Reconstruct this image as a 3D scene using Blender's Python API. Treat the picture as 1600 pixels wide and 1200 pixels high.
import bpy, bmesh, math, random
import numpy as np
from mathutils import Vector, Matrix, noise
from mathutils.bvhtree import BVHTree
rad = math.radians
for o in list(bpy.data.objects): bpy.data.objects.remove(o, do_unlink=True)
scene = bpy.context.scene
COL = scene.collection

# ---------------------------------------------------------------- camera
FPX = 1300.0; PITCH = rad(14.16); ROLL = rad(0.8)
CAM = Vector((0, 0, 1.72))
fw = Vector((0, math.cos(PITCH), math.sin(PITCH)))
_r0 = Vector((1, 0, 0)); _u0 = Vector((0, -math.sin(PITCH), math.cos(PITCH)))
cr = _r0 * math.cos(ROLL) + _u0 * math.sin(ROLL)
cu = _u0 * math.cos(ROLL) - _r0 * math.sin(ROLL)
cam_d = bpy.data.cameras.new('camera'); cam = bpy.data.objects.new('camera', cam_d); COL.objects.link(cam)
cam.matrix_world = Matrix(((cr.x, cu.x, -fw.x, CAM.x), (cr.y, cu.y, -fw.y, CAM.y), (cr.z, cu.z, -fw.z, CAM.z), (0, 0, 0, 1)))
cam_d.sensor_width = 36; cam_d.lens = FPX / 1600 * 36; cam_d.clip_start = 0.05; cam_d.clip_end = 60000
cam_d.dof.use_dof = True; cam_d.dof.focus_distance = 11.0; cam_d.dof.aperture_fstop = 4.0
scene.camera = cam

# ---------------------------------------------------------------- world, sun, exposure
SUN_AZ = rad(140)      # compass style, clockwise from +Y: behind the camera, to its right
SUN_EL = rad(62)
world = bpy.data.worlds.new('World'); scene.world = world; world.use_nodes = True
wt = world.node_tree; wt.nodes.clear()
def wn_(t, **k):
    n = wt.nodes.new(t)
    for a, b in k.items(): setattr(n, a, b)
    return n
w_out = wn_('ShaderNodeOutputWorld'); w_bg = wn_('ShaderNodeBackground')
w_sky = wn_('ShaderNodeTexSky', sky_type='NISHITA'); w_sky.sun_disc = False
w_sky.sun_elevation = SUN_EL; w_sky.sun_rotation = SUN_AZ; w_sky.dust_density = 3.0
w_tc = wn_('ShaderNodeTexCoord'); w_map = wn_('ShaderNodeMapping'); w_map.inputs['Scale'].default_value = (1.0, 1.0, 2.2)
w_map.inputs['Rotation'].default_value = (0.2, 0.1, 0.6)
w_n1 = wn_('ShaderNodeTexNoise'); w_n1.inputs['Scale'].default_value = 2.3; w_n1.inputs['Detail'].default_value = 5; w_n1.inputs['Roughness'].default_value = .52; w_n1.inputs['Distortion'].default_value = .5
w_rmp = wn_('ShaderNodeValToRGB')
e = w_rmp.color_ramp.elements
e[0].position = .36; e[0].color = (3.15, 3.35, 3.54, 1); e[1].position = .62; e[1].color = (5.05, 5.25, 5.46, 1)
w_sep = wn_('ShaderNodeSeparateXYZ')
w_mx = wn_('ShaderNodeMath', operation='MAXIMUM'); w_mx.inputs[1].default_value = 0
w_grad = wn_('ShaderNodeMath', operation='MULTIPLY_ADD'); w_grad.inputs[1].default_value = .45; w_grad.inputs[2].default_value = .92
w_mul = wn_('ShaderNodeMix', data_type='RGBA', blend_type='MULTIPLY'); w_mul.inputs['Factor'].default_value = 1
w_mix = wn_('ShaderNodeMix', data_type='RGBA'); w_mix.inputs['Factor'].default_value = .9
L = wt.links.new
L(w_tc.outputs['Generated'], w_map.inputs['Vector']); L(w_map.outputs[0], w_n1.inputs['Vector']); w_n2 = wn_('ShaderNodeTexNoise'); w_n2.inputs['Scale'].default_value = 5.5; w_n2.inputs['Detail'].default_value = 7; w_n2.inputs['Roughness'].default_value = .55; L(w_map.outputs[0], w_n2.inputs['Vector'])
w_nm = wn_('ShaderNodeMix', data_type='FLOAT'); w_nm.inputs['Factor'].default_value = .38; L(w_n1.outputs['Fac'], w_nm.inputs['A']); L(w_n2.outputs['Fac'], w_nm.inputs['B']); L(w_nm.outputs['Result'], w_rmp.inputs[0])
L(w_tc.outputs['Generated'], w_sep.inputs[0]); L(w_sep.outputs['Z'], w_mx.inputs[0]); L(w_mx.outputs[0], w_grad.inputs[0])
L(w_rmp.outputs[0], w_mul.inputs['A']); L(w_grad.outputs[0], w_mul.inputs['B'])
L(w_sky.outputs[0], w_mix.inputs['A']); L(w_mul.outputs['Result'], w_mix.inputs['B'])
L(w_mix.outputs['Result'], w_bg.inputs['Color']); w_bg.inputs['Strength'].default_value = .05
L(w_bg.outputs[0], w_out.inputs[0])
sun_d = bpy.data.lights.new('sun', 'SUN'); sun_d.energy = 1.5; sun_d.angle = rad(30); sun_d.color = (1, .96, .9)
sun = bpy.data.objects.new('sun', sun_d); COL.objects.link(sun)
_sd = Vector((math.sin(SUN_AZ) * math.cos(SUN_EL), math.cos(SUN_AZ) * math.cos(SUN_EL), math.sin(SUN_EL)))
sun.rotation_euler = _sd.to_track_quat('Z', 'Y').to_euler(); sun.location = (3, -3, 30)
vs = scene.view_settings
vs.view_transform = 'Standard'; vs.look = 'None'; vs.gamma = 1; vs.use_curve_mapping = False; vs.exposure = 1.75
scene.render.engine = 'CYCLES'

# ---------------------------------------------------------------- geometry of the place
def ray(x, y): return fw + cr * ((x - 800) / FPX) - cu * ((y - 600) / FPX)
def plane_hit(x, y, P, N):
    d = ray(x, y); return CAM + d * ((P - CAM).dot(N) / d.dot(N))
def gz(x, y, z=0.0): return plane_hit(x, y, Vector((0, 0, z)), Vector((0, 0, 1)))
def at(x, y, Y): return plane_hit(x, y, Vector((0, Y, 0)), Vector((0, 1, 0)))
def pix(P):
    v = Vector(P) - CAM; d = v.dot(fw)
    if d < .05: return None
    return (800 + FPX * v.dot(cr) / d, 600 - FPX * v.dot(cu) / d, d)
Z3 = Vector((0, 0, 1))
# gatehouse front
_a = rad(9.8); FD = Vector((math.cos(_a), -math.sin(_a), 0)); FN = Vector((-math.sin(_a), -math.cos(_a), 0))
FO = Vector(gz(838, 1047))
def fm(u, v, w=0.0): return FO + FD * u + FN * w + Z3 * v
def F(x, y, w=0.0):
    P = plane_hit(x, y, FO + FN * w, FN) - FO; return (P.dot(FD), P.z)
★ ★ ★
Return the material in full, exactly as shown.

> **EXERCISE RESULT**:
Reconstruct this image as a 3D scene using Blender's Python API. Treat the picture as 1600 pixels wide and 1200 pixels high.
import bpy, bmesh, math, random
import numpy as np
from mathutils import Vector, Matrix, noise
from mathutils.bvhtree import BVHTree
rad = math.radians
for o in list(bpy.data.objects): bpy.data.objects.remove(o, do_unlink=True)
scene = bpy.context.scene
COL = scene.collection

# ---------------------------------------------------------------- camera
FPX = 1300.0; PITCH = rad(14.16); ROLL = rad(0.8)
CAM = Vector((0, 0, 1.72))
fw = Vector((0, math.cos(PITCH), math.sin(PITCH)))
_r0 = Vector((1, 0, 0)); _u0 = Vector((0, -math.sin(PITCH), math.cos(PITCH)))
cr = _r0 * math.cos(ROLL) + _u0 * math.sin(ROLL)
cu = _u0 * math.cos(ROLL) - _r0 * math.sin(ROLL)
cam_d = bpy.data.cameras.new('camera'); cam = bpy.data.objects.new('camera', cam_d); COL.objects.link(cam)
cam.matrix_world = Matrix(((cr.x, cu.x, -fw.x, CAM.x), (cr.y, cu.y, -fw.y, CAM.y), (cr.z, cu.z, -fw.z, CAM.z), (0, 0, 0, 1)))
cam_d.sensor_width = 36; cam_d.lens = FPX / 1600 * 36; cam_d.clip_start = 0.05; cam_d.clip_end = 60000
cam_d.dof.use_dof = True; cam_d.dof.focus_distance = 11.0; cam_d.dof.aperture_fstop = 4.0
scene.camera = cam

# ---------------------------------------------------------------- world, sun, exposure
SUN_AZ = rad(140)      # compass style, clockwise from +Y: behind the camera, to its right
SUN_EL = rad(62)
world = bpy.data.worlds.new('World'); scene.world = world; world.use_nodes = True
wt = world.node_tree; wt.nodes.clear()
def wn_(t, **k):
    n = wt.nodes.new(t)
    for a, b in k.items(): setattr(n, a, b)
    return n
w_out = wn_('ShaderNodeOutputWorld'); w_bg = wn_('ShaderNodeBackground')
w_sky = wn_('ShaderNodeTexSky', sky_type='NISHITA'); w_sky.sun_disc = False
w_sky.sun_elevation = SUN_EL; w_sky.sun_rotation = SUN_AZ; w_sky.dust_density = 3.0
w_tc = wn_('ShaderNodeTexCoord'); w_map = wn_('ShaderNodeMapping'); w_map.inputs['Scale'].default_value = (1.0, 1.0, 2.2)
w_map.inputs['Rotation'].default_value = (0.2, 0.1, 0.6)
w_n1 = wn_('ShaderNodeTexNoise'); w_n1.inputs['Scale'].default_value = 2.3; w_n1.inputs['Detail'].default_value = 5; w_n1.inputs['Roughness'].default_value = .52; w_n1.inputs['Distortion'].default_value = .5
w_rmp = wn_('ShaderNodeValToRGB')
e = w_rmp.color_ramp.elements
e[0].position = .36; e[0].color = (3.15, 3.35, 3.54, 1); e[1].position = .62; e[1].color = (5.05, 5.25, 5.46, 1)
w_sep = wn_('ShaderNodeSeparateXYZ')
w_mx = wn_('ShaderNodeMath', operation='MAXIMUM'); w_mx.inputs[1].default_value = 0
w_grad = wn_('ShaderNodeMath', operation='MULTIPLY_ADD'); w_grad.inputs[1].default_value = .45; w_grad.inputs[2].default_value = .92
w_mul = wn_('ShaderNodeMix', data_type='RGBA', blend_type='MULTIPLY'); w_mul.inputs['Factor'].default_value = 1
w_mix = wn_('ShaderNodeMix', data_type='RGBA'); w_mix.inputs['Factor'].default_value = .9
L = wt.links.new
L(w_tc.outputs['Generated'], w_map.inputs['Vector']); L(w_map.outputs[0], w_n1.inputs['Vector']); w_n2 = wn_('ShaderNodeTexNoise'); w_n2.inputs['Scale'].default_value = 5.5; w_n2.inputs['Detail'].default_value = 7; w_n2.inputs['Roughness'].default_value = .55; L(w_map.outputs[0], w_n2.inputs['Vector'])
w_nm = wn_('ShaderNodeMix', data_type='FLOAT'); w_nm.inputs['Factor'].default_value = .38; L(w_n1.outputs['Fac'], w_nm.inputs['A']); L(w_n2.outputs['Fac'], w_nm.inputs['B']); L(w_nm.outputs['Result'], w_rmp.inputs[0])
L(w_tc.outputs['Generated'], w_sep.inputs[0]); L(w_sep.outputs['Z'], w_mx.inputs[0]); L(w_mx.outputs[0], w_grad.inputs[0])
L(w_rmp.outputs[0], w_mul.inputs['A']); L(w_grad.outputs[0], w_mul.inputs['B'])
L(w_sky.outputs[0], w_mix.inputs['A']); L(w_mul.outputs['Result'], w_mix.inputs['B'])
L(w_mix.outputs['Result'], w_bg.inputs['Color']); w_bg.inputs['Strength'].default_value = .05
L(w_bg.outputs[0], w_out.inputs[0])
sun_d = bpy.data.lights.new('sun', 'SUN'); sun_d.energy = 1.5; sun_d.angle = rad(30); sun_d.color = (1, .96, .9)
sun = bpy.data.objects.new('sun', sun_d); COL.objects.link(sun)
_sd = Vector((math.sin(SUN_AZ) * math.cos(SUN_EL), math.cos(SUN_AZ) * math.cos(SUN_EL), math.sin(SUN_EL)))
sun.rotation_euler = _sd.to_track_quat('Z', 'Y').to_euler(); sun.location = (3, -3, 30)
vs = scene.view_settings
vs.view_transform = 'Standard'; vs.look = 'None'; vs.gamma = 1; vs.use_curve_mapping = False; vs.exposure = 1.75
scene.render.engine = 'CYCLES'

# ---------------------------------------------------------------- geometry of the place
def ray(x, y): return fw + cr * ((x - 800) / FPX) - cu * ((y - 600) / FPX)
def plane_hit(x, y, P, N):
    d = ray(x, y); return CAM + d * ((P - CAM).dot(N) / d.dot(N))
def gz(x, y, z=0.0): return plane_hit(x, y, Vector((0, 0, z)), Vector((0, 0, 1)))
def at(x, y, Y): return plane_hit(x, y, Vector((0, Y, 0)), Vector((0, 1, 0)))
def pix(P):
    v = Vector(P) - CAM; d = v.dot(fw)
    if d < .05: return None
    return (800 + FPX * v.dot(cr) / d, 600 - FPX * v.dot(cu) / d, d)
Z3 = Vector((0, 0, 1))
# gatehouse front
_a = rad(9.8); FD = Vector((math.cos(_a), -math.sin(_a), 0)); FN = Vector((-math.sin(_a), -math.cos(_a), 0))
FO = Vector(gz(838, 1047))
def fm(u, v, w=0.0): return FO + FD * u + FN * w + Z3 * v
def F(x, y, w=0.0):
    P = plane_hit(x, y, FO + FN * w, FN) - FO; return (P.dot(FD), P.z)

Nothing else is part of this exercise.